How can the Nets move forward with Ben Simmons this offseason?

The Brooklyn Nets have an important summer ahead of them as they have to find a way to get back to the playoffs after missing the postseason this year. One of the matters that Brooklyn has to address at some point is what they’re going to do with guard Ben Simmons.

Simmons, 27, is heading into the last season of the five-year, $177 million extension that he signed with the Philadelphia 76ers in 2019. While the Nets aren’t necessarily in the position of needing to make one move to put them into championship contention since they are far from that, Simmons hasn’t been giving the team what was been expected of him.

Injuries, mostly with his back, have limited Simmons to 57 games played in his 2.5 seasons in Brooklyn and as such, some fans are tired of seeing Simmons taking up such a large amount of cap space while being unable to play for an extended period of time. The good thing for those fans is, the Nets have a few options of what they can do with Simmons given that he’s in the last year of his current deal.

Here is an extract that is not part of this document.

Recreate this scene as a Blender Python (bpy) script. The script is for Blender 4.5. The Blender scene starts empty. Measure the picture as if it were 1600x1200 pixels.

For starters, it should be noted that based on previous reports, the expectation is for Simmons to be on the Nets’ roster next season with the hope that he can play more than he did this past season (15 games). Barring any significant trades, Simmons should be competing with Dennis Schroder for the starting point guard role.

Keith Smith of Spotrac pointed out in his article on Brooklyn’s offseason that the franchise could use Simmons’ contract as a way to match salaries in the pursuit of a star-level player, using the $40.3 million left on his deal to acquire two or three players for depth purposes, or let his contract run out so that they have that money freed up on their cap space for the 2025 offseason.

Essentially, there are four ways that the Nets can utilize Simmons this offseason/next season so the power is in their court right now. If Simmons can play somewhat close to his All-Star days, Brooklyn could have more options with Simmons than they do at this moment.